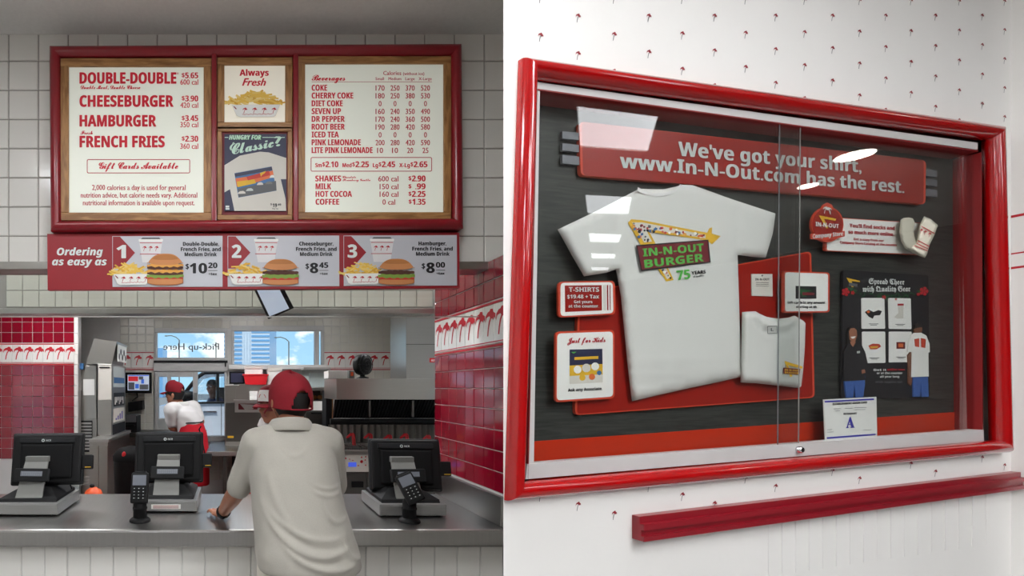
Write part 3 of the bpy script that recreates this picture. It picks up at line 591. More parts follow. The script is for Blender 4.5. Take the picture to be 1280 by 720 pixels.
# ------------------------------------------------------------------ combo sign under the board
PS = FR(2.475)
sign = thing('combo_sign', 'long red sign with three numbered meal panels hung below the menu board', 'sign', PS.px(316, 361))
b = MB(); pslab(b, PS, [(59, 292.3), (574, 290.6), (574.5, 360), (59.5, 362.5)], 0, .03, M['red_sign']); b.build('backing', sign)
t = MB(); text(t, PS, 'Ordering', 71, 128.6, 319, 9, 'ital', M['white_ink']); text(t, PS, 'as easy as', 65, 133.6, 331.5, 9, 'ital', M['white_ink']); t.build('lettering', sign)
def burger(b, pl, x0, x1, y0, y1, double):
    w_ = x1 - x0; h = y1 - y0; cx = (x0 + x1) / 2; z = [.0052]
    def lay(f0, f1, m, wob=0.0, infl=0.0, rnd_top=0):
        n = 18; top = []; bot = []
        for i in range(n + 1):
            u = i / n; x = x0 - infl + (w_ + 2 * infl) * u; e = (1 - abs(2 * u - 1) ** 3)
            top.append((x, y0 + h * (f0 + (1 - e) * (f1 - f0) * (.9 if rnd_top else .25)) + wob * math.sin(i * 2.1))); bot.append((x, y0 + h * f1 - (1 - e) * h * (f1 - f0) * .25 + wob * math.sin(i * 1.7 + 1)))
        tri(b, pl, top + bot[::-1], M[m], z[0]); z[0] += .0002
    lay(.70, 1.0, 'bun_dark'); lay(.76, .97, 'bun', 0, -1)
    if double:
        lay(.73, .80, 'tomato'); lay(.63, .77, 'lettuce', .7, .6); lay(.55, .68, 'patty'); lay(.50, .60, 'cheese', .8, .4); lay(.38, .50, 'patty'); lay(.32, .42, 'cheese', .8, .4)
    else: lay(.68, .80, 'tomato'); lay(.56, .74, 'lettuce', .7, .6); lay(.44, .6, 'patty', .3)
    if double == 2: pass
    lay(0, .36 if double else .42, 'bun', 0, 0, 1); lay(.03, .2, 'bread', 0, -5, 1)
for k, (q, ox, name_, xs, price, num) in enumerate((([(140.4, 295.2), (278.2, 294.8), (278.2, 358.3), (140.6, 358.6)], 0, 'Double-Double,', ((228.6, 273.7), (226, 276), (230.7, 271)), (('$', 231.8, 236.4), ('10', 237, 259), ('20', 260.2, 271.8)), '1'),
        ([(284.4, 294.8), (424, 294.4), (424.2, 357.6), (284.6, 358.2)], 144.2, 'Cheeseburger,', ((373.9, 416.9), (370, 420.8), (375, 415.8)), (('$', 381.8, 386.4), ('8', 387.3, 397.9), ('45', 399, 410.4)), '2'),
        ([(429.5, 294.4), (571, 293.8), (571.4, 356.8), (429.8, 357.4)], 289, 'Hamburger,', ((523.2, 558), (515.3, 566), (520, 562)), (('$', 527, 531.6), ('8', 532.8, 543.5), ('00', 544.8, 556.4)), '3'))):
    pn = MB(); pslab(pn, PS, q, .004, .004, M['sign_grey']); panel = pn.build('meal_panel', sign); t = MB(); D_ = PL((0, 2.4705, 0), (0, -1, 0)); dy = -.3 * k
    tri(t, D_, [(141 + ox, 295.8 + dy), (150 + ox, 295.8 + dy), (168.8 + ox, 316 + dy), (151 + ox, 336 + dy), (141 + ox, 336 + dy)], M['red_sign'], .0004)
    text(t, D_, num, 145.5 + ox, 157.5 + ox, 322.5 + dy, 16, 'heavy', M['white_ink'], .0012)
    tri(t, D_, [(174 + ox, 301.5 + dy), (203 + ox, 301.5 + dy), (199 + ox, 328 + dy), (178 + ox, 328 + dy)], M['cup'], .001); tri(t, D_, [(173.4 + ox, 299 + dy), (203.6 + ox, 299 + dy), (203.6 + ox, 301.6 + dy), (173.4 + ox, 301.6 + dy)], M['white'], .0012)
    tri(t, D_, [(178 + ox, 297 + dy), (199 + ox, 297 + dy), (201 + ox, 299 + dy), (176 + ox, 299 + dy)], M['grey_ink'], .0012)
    for yy in (303.2, 317.2): rect(t, D_, 174.8 + ox, yy + dy, 202.4 + ox - (yy - 303) * .12, yy + .8 + dy, M['red_print'], .0014)
    for xx in (180, 187.5, 195): palm_px(t, D_, xx + ox, 314 + dy, 6.5, M['red_print'], .0015)
    fries(t, D_, 139 + ox, 186 + ox, 329 + dy, 344 + dy, 60, 11 + k, 12, 2.1); tray(t, D_, 141.5 + ox, 188 + ox, 342.6 + dy, 356.4 + dy, 4)
    burger(t, D_, 184 + ox, 229 + ox, (317 if k == 0 else 324) + dy, 356.8 + dy, k == 0)
    if k == 1: pass
    t.build('printed_food', panel); t = MB()
    for s, (a, c), y in zip((name_, 'French Fries, and', 'Medium Drink'), xs, (307.2, 313.8, 320.2)): text(t, D_, s, a, c, y + dy, 4.6, 'heavy', M['black_ink'])
    for j, (s, a, c) in enumerate(price): text(t, D_, s, a, c, (336, 341.5, 335)[j] + dy, (6.5, 12.4, 6.6)[j], 'heavy', M['black_ink'])
    a, c = price[2][1:]; rect(t, D_, a, 338 + dy, c, 338.6 + dy, M['black_ink']); text(t, D_, '+tax', a + .5, c - .5, 343.8 + dy, 3, 'bold', M['black_ink']); t.build('lettering', panel)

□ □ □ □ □

§ **What is expected**
Make an exact reproduction of the listing above, without any pictures.

§ **Response**
Write part 3 of the bpy script that recreates this picture. It picks up at line 591. More parts follow. The script is for Blender 4.5. Take the picture to be 1280 by 720 pixels.
# ------------------------------------------------------------------ combo sign under the board
PS = FR(2.475)
sign = thing('combo_sign', 'long red sign with three numbered meal panels hung below the menu board', 'sign', PS.px(316, 361))
b = MB(); pslab(b, PS, [(59, 292.3), (574, 290.6), (574.5, 360), (59.5, 362.5)], 0, .03, M['red_sign']); b.build('backing', sign)
t = MB(); text(t, PS, 'Ordering', 71, 128.6, 319, 9, 'ital', M['white_ink']); text(t, PS, 'as easy as', 65, 133.6, 331.5, 9, 'ital', M['white_ink']); t.build('lettering', sign)
def burger(b, pl, x0, x1, y0, y1, double):
    w_ = x1 - x0; h = y1 - y0; cx = (x0 + x1) / 2; z = [.0052]
    def lay(f0, f1, m, wob=0.0, infl=0.0, rnd_top=0):
        n = 18; top = []; bot = []
        for i in range(n + 1):
            u = i / n; x = x0 - infl + (w_ + 2 * infl) * u; e = (1 - abs(2 * u - 1) ** 3)
            top.append((x, y0 + h * (f0 + (1 - e) * (f1 - f0) * (.9 if rnd_top else .25)) + wob * math.sin(i * 2.1))); bot.append((x, y0 + h * f1 - (1 - e) * h * (f1 - f0) * .25 + wob * math.sin(i * 1.7 + 1)))
        tri(b, pl, top + bot[::-1], M[m], z[0]); z[0] += .0002
    lay(.70, 1.0, 'bun_dark'); lay(.76, .97, 'bun', 0, -1)
    if double:
        lay(.73, .80, 'tomato'); lay(.63, .77, 'lettuce', .7, .6); lay(.55, .68, 'patty'); lay(.50, .60, 'cheese', .8, .4); lay(.38, .50, 'patty'); lay(.32, .42, 'cheese', .8, .4)
    else: lay(.68, .80, 'tomato'); lay(.56, .74, 'lettuce', .7, .6); lay(.44, .6, 'patty', .3)
    if double == 2: pass
    lay(0, .36 if double else .42, 'bun', 0, 0, 1); lay(.03, .2, 'bread', 0, -5, 1)
for k, (q, ox, name_, xs, price, num) in enumerate((([(140.4, 295.2), (278.2, 294.8), (278.2, 358.3), (140.6, 358.6)], 0, 'Double-Double,', ((228.6, 273.7), (226, 276), (230.7, 271)), (('$', 231.8, 236.4), ('10', 237, 259), ('20', 260.2, 271.8)), '1'),
        ([(284.4, 294.8), (424, 294.4), (424.2, 357.6), (284.6, 358.2)], 144.2, 'Cheeseburger,', ((373.9, 416.9), (370, 420.8), (375, 415.8)), (('$', 381.8, 386.4), ('8', 387.3, 397.9), ('45', 399, 410.4)), '2'),
        ([(429.5, 294.4), (571, 293.8), (571.4, 356.8), (429.8, 357.4)], 289, 'Hamburger,', ((523.2, 558), (515.3, 566), (520, 562)), (('$', 527, 531.6), ('8', 532.8, 543.5), ('00', 544.8, 556.4)), '3'))):
    pn = MB(); pslab(pn, PS, q, .004, .004, M['sign_grey']); panel = pn.build('meal_panel', sign); t = MB(); D_ = PL((0, 2.4705, 0), (0, -1, 0)); dy = -.3 * k
    tri(t, D_, [(141 + ox, 295.8 + dy), (150 + ox, 295.8 + dy), (168.8 + ox, 316 + dy), (151 + ox, 336 + dy), (141 + ox, 336 + dy)], M['red_sign'], .0004)
    text(t, D_, num, 145.5 + ox, 157.5 + ox, 322.5 + dy, 16, 'heavy', M['white_ink'], .0012)
    tri(t, D_, [(174 + ox, 301.5 + dy), (203 + ox, 301.5 + dy), (199 + ox, 328 + dy), (178 + ox, 328 + dy)], M['cup'], .001); tri(t, D_, [(173.4 + ox, 299 + dy), (203.6 + ox, 299 + dy), (203.6 + ox, 301.6 + dy), (173.4 + ox, 301.6 + dy)], M['white'], .0012)
    tri(t, D_, [(178 + ox, 297 + dy), (199 + ox, 297 + dy), (201 + ox, 299 + dy), (176 + ox, 299 + dy)], M['grey_ink'], .0012)
    for yy in (303.2, 317.2): rect(t, D_, 174.8 + ox, yy + dy, 202.4 + ox - (yy - 303) * .12, yy + .8 + dy, M['red_print'], .0014)
    for xx in (180, 187.5, 195): palm_px(t, D_, xx + ox, 314 + dy, 6.5, M['red_print'], .0015)
    fries(t, D_, 139 + ox, 186 + ox, 329 + dy, 344 + dy, 60, 11 + k, 12, 2.1); tray(t, D_, 141.5 + ox, 188 + ox, 342.6 + dy, 356.4 + dy, 4)
    burger(t, D_, 184 + ox, 229 + ox, (317 if k == 0 else 324) + dy, 356.8 + dy, k == 0)
    if k == 1: pass
    t.build('printed_food', panel); t = MB()
    for s, (a, c), y in zip((name_, 'French Fries, and', 'Medium Drink'), xs, (307.2, 313.8, 320.2)): text(t, D_, s, a, c, y + dy, 4.6, 'heavy', M['black_ink'])
    for j, (s, a, c) in enumerate(price): text(t, D_, s, a, c, (336, 341.5, 335)[j] + dy, (6.5, 12.4, 6.6)[j], 'heavy', M['black_ink'])
    a, c = price[2][1:]; rect(t, D_, a, 338 + dy, c, 338.6 + dy, M['black_ink']); text(t, D_, '+tax', a + .5, c - .5, 343.8 + dy, 3, 'bold', M['black_ink']); t.build('lettering', panel)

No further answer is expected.